Claimant*fn1 appeals from an Unemployment Compensation Board of Review (Board) order which reversed the referee's determination and denied unemployment benefits because of Claimant's wilful misconduct under Section 402(e) of the Unemployment Compensation Law (Law).*fn2

Claimant was employed as a "counter worker" by Employer*fn3 for five and one-half years. Claimant's duties included counting daily the piece work performed by each welder and reporting the numbers to the responsible welding supervisor who would then record each welder's daily output on that employe's work sheet. Upon the welding supervisors' signing of the work sheets, each welder's wage would then be computed according to the piecework count recorded on the respective work slips. For June 4, 1981, Claimant, without authorization, and in deliberate violation of Employer policy and rules,*fn4 completed a number of work sheets and falsified the signatures of two welding supervisors. On June 8, 1981, Claimant was discharged.

After the Office of Employment Security (OES) denied benefits under Section 402(e) of the Law,

[ 77 Pa. Commw. Page 220]

Claimant appealed to the referee who, upon Employer's nonappearance at the hearing, issued a decision reversing OES and allowing benefits. The Employer appealed and the Board remanded the matter to a different referee presiding as the Board's hearing officer. Subsequent to the hearing, during which neither Claimant nor Employer were represented by counsel, the Board issued an order reversing the referee's decision and denying benefits pursuant to Section 402(e) of the Law. This appeal followed.

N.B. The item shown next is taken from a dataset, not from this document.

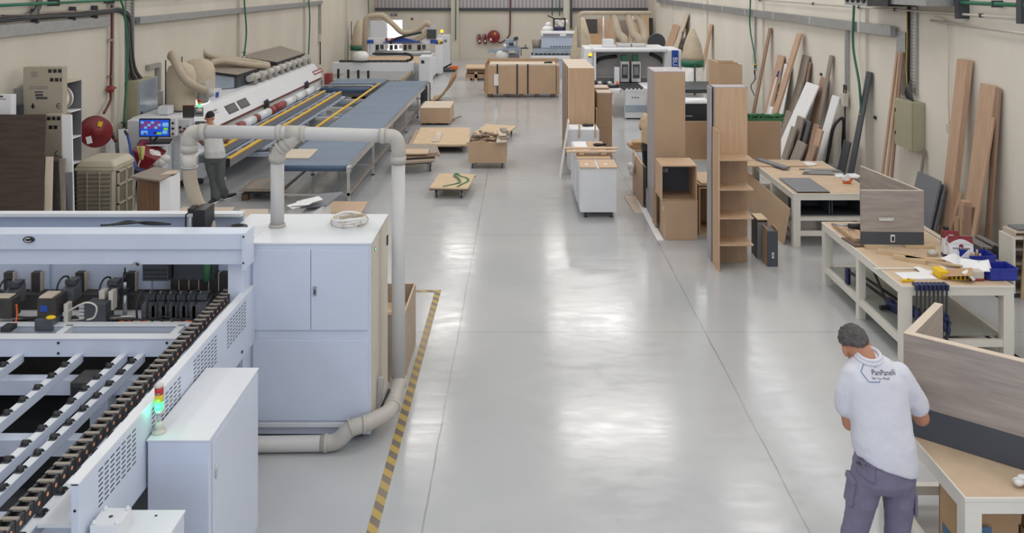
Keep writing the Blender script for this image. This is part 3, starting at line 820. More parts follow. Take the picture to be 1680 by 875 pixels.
for (x, y) in ((-2.295, 4.735), (-2.172, 4.735), (-2.295, 4.865), (-2.172, 4.865)):
    MB().m(M['white']).lathe([(0.012, 0), (0.012, 0.01), (0.007, 0.011), (0.007, 0.018)], (x, y, 1.1), 12).build('screw', None, jb).parent = cv
for o in list(COL.objects):
    if o.name.startswith('screw'): o.parent = cv
# flexible corrugated conduit and dark floor mat seen between guard and box
b = MB().m(M['soot']).tube([(-2.36 + .03 * math.sin(i), 5.3 - i * 0.03, 0.05 + 0.0) for i in range(20)], [0.045 if i % 2 else 0.038 for i in range(20)], 12)
tag(b.build('corrugated_conduit'), 'dusty corrugated conduit on the floor between the perforated guard and control box', 'conduit')

# ------------------------------------------------------------------ open wooden scrap crate behind the cabinet
M['oak_dull'] = wood('dull_board', (176, 158, 140), (160, 143, 126), (4, 4, 14), 0.6)
cr = thing('wooden_crate', (-1.49, 9.3, 0), 'open-topped wooden crate standing behind the white cabinet inside the taped area', 'crate')
xa, xb, ya, yb, zt = -1.80, -1.18, 8.86, 9.78, 0.675
MB().m(M['oak_dull']).box(xa, xb, ya, yb, 0.0, 0.05).build('base', None, cr)
for (n, a) in enumerate(((xa, xa + .018, ya, yb), (xb - .018, xb, ya, yb), (xa + .018, xb - .018, ya, ya + .018), (xa + .018, xb - .018, yb - .018, yb))):
    b = MB().m(M['oak_dull']).box(a[0], a[1], a[2], a[3], 0.05, zt); b.m(M['pale_ply']).box(a[0], a[1], a[2], a[3], zt - .001, zt + .001); b.build('side_board', None, cr)
rng = random.Random(5)
for k in range(9):
    b = MB().m((M['pale_ply'], M['beech'], M['soot'])[k % 3])
    b.obox((xa + .12 + .1 * (k % 4), ya + .14 + .3 * (k // 4) + rng.uniform(0, .06), .075 + .03 * (k % 3) + 0.42 * 1), (.3 * .6, .05, .02), (0, rng.uniform(-.2, .2), rng.uniform(0, 3)))
    tag(b.build('wood_offcut'), 'short wood offcut lying inside the crate behind the white cabinet', 'offcut', 'offcuts in the wooden crate')
b = MB().m(M['pale_ply']).box(xa + .02, xb - .02, ya + .02, yb - .02, 0.05, 0.47)
o = b.build('sawdust_fill'); tag(o, 'sawdust and chips filling the open crate behind the cabinet', 'sawdust'); o['kind'] = 'stuff'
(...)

Claimant contends that the Board's order should be vacated and the case remanded to allow the Board, after rehearing (during which Claimant will have the benefit of counsel), to make factual findings pertinent to Claimant's allegedly "schizophrenic" mental state at the time of his misconduct. Further, asserting that he was "grossly psychotic" and not competent to represent himself during the Board hearing, Claimant proposes that we order a rehearing, where, now represented, he can adequately and competently present his case.*fn5

[ 77 Pa. Commw. Page 221]

In support of his "insanity defense," Claimant's brief proffers several letters (attached as exhibits) and numerous factual assertions relevant to Claimant's "psychosis" on or about the time of the misconduct. Unfortunately, none of the letters or assertions is of record, and we can not consider anything which is not of record, duly certified, and transmitted to us by the Board.*fn6 See, McCaffrey v. Pittsburgh Page 221} Athletic Association, 448 Pa. 151, 162, 293 A.2d 51, 57 (1972); Society Hill Towers Owners Association v. Matthew, 306 Pa. Superior Ct. 13, 451 A.2d 1366, 1369 n. 3 (1982); City of Erie v. Pennsylvania Public Utility Commission, 41 Pa. Commonwealth Ct. 194, 198, 398 A.2d 1084, 1087 (1979) ("It is a fundamental principle of appellate review that the appellate court is confined to the record before it, excluding matters or facts asserted in briefs.").

Additionally, except for mentioning that he had a "nervous breakdown" subsequent to being discharged, at no time during the proceedings did Claimant assert that his mental condition rendered him, at the time of commission, incapable of understanding the nature, and appreciating the wrongfulness, of his conduct. See, Genovese v. Workmen's Compensation Appeal Board (National Record Mart, Inc.), 69 Pa. Commonwealth Ct. 176, 179, 450 A.2d 325, 327 (1982).

Concluding that the Board's adjudication sets forth those findings necessary to resolve the issue raised by the evidence of record which is relevant to the decision, Lipchak v. Unemployment Compensation Board of Review, 34 Pa. Commonwealth Ct. 451, 457, 383 A.2d 970, 972 (1982), and properly addresses all questions pertinent to the issue of Claimant's wilful misconduct, Genovese, we affirm the Board's order.

[ 77 Pa. Commw. Page 222]


And Now, 19th day of September, 1983, the order of the Unemployment Compensation Board of Review, dated December 15, 1981, at Decision No. B-201881, is affirmed.